The scope and limitations of intramolecular Nicholas and Pauson-Khand reactions for the synthesis of tricyclic oxygen- and nitrogen-containing heterocycles.

We studied the scope and limitations of a tandem intramolecular Nicholas/Pauson-Khand strategy for the synthesis of tricyclic oxygen- and nitrogen-containing heterocycles. This methodology enables conversion of simple acyclic starting materials into a series of previously unknown heterocyclic architectures. For the preparation of cyclic ethers (Z = O), tricyclic [5,6,5]- through [5,9,5]-systems (m = 1, n = 1-4) are available with the [5,7,5]- and [5,8,5]-systems amenable to quick and efficient synthesis.
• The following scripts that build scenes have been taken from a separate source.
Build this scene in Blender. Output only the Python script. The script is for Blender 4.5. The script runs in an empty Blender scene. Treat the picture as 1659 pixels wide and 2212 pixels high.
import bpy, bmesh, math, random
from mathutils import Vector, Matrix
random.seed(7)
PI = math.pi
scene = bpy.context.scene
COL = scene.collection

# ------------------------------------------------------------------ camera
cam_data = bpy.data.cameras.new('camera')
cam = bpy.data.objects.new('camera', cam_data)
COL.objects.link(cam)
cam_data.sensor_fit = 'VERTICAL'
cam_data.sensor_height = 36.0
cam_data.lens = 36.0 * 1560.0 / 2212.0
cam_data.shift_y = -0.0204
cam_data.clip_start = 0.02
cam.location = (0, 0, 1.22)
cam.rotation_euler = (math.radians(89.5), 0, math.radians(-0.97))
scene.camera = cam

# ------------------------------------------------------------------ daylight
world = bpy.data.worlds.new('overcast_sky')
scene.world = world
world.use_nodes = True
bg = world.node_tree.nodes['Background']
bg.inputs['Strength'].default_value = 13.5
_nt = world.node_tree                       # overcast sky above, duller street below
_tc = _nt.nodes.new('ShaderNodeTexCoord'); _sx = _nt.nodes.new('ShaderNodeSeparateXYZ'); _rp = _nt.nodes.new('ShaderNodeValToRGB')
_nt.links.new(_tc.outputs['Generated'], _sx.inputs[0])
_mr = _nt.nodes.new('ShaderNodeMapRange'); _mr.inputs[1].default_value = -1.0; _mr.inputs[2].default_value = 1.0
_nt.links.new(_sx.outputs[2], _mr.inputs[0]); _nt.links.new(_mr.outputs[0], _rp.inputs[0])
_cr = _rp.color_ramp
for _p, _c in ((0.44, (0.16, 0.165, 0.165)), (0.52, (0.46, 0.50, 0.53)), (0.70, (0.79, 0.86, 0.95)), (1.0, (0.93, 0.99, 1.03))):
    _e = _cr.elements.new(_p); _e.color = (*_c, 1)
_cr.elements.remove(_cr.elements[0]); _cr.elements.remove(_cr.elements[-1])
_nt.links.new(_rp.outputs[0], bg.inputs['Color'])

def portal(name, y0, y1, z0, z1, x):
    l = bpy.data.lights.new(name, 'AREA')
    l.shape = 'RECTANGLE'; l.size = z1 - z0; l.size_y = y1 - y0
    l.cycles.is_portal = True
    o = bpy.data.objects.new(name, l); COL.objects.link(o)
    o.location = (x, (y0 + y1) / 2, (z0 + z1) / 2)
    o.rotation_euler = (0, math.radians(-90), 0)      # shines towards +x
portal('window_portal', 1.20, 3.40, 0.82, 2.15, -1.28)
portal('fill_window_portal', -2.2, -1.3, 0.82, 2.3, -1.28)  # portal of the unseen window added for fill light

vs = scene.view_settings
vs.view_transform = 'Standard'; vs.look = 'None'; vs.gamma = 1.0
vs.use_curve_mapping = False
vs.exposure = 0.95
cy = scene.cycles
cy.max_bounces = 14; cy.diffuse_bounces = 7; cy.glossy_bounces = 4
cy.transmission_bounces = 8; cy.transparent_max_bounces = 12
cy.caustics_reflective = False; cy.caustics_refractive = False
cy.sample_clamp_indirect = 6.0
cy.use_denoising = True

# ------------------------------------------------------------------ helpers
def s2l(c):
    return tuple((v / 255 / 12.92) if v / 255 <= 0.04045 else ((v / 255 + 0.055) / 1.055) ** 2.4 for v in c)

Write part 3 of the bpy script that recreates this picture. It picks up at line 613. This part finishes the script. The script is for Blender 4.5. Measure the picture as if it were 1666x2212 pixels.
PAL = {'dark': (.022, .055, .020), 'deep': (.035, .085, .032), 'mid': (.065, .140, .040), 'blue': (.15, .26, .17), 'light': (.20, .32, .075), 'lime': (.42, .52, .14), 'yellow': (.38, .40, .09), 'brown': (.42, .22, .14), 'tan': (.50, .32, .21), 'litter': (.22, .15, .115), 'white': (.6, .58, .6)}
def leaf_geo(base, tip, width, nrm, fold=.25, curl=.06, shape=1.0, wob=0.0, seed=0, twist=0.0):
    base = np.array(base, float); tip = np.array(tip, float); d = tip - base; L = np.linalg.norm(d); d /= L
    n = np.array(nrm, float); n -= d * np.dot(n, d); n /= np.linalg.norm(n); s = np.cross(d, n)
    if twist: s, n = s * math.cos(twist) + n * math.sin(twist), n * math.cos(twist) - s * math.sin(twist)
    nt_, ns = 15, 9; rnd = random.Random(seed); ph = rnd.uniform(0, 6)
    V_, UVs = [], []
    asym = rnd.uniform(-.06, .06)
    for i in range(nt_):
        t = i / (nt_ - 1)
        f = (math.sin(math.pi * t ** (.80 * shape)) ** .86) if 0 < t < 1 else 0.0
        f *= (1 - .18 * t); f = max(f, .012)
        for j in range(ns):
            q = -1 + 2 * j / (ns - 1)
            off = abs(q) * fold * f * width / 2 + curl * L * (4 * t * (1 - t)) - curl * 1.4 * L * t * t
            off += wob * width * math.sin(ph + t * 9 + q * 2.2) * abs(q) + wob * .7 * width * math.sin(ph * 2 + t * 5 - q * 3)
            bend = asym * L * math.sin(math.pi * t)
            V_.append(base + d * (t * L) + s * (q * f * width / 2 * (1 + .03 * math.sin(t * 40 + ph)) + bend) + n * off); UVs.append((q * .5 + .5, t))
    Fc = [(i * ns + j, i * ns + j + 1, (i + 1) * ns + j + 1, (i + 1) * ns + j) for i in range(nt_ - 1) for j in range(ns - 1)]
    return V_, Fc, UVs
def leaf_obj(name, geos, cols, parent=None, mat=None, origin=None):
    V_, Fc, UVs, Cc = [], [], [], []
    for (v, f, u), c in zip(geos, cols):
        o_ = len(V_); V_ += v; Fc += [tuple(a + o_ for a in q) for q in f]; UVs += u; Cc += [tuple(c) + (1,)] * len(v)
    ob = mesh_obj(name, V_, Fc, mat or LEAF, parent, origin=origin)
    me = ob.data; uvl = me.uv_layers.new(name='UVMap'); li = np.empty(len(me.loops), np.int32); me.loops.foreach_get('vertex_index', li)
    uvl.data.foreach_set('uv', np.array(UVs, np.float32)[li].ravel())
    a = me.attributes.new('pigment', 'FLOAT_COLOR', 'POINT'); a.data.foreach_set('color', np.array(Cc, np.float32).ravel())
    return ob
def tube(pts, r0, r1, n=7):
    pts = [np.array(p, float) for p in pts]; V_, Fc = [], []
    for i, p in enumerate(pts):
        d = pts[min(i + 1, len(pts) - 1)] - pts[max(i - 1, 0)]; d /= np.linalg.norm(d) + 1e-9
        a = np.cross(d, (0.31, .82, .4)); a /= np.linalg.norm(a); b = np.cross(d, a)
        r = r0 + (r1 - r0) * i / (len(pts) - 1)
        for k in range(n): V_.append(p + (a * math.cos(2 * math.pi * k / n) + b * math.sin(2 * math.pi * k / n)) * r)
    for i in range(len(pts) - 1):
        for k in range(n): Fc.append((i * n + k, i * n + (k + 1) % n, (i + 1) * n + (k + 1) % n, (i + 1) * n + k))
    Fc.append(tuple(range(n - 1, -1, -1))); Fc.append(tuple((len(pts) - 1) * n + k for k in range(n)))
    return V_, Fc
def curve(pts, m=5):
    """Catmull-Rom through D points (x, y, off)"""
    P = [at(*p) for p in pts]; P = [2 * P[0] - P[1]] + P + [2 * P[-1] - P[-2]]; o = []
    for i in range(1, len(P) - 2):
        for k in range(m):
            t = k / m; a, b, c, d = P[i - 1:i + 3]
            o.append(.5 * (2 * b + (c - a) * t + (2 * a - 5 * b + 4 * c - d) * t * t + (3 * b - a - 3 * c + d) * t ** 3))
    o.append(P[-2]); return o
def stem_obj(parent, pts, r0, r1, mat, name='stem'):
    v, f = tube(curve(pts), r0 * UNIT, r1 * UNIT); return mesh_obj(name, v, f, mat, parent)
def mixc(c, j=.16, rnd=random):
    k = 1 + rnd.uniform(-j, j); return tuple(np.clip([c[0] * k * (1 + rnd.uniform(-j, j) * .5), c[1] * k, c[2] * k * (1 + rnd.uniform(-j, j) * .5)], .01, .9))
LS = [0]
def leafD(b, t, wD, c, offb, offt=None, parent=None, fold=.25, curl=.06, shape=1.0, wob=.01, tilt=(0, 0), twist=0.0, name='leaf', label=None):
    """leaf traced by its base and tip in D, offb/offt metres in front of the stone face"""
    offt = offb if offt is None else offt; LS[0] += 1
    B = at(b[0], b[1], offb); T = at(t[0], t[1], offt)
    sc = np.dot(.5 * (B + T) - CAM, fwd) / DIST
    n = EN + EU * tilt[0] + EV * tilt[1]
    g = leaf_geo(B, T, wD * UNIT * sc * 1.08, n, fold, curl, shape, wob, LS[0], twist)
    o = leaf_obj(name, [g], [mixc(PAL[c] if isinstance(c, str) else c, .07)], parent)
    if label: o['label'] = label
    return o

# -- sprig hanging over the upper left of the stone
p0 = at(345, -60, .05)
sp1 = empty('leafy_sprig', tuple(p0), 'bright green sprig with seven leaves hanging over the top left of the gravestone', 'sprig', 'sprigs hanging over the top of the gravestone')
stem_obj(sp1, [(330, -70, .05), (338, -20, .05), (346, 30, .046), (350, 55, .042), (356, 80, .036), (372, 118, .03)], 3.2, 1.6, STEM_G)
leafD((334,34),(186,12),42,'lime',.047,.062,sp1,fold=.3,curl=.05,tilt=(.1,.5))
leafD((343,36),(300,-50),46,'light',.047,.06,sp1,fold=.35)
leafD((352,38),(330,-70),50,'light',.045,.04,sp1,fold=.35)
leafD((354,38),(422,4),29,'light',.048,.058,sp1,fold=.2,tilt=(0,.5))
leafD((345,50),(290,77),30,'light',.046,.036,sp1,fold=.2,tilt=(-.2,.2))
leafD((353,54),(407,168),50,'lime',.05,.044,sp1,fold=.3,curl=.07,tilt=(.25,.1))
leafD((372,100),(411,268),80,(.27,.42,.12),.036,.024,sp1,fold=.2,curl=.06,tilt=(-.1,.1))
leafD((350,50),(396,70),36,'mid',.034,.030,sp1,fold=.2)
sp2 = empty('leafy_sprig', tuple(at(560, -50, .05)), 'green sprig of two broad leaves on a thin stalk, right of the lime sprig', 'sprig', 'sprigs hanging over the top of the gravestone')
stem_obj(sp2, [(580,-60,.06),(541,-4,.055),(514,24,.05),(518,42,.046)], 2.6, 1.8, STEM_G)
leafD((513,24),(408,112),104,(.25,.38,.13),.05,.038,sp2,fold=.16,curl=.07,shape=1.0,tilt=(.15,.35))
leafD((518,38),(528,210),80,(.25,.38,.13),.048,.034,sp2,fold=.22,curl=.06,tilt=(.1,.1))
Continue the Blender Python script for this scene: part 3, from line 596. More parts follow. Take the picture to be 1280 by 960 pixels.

Tricyclic [5,7,5]- and [5,8,5]-amine-containing (Z = NTs) heterocycles can be successfully prepared. Attempts to make larger ring systems (Z = O, m = 2; Z = O, n = 5; or Z = NTs, n = 4-5) or prepare lactones via Nicholas reactions with carboxylic acid nucleophiles (available via oxidation of alcohol nucleophiles, Z = O) result in decomposition or dimerization. The latter process enables formation of 14-, 16-, and 18-membered ring diolides when using carboxylic acid nucleophiles. We also investigated the use of chiral amine promoters in the Pauson-Khand step but found no asymmetric induction.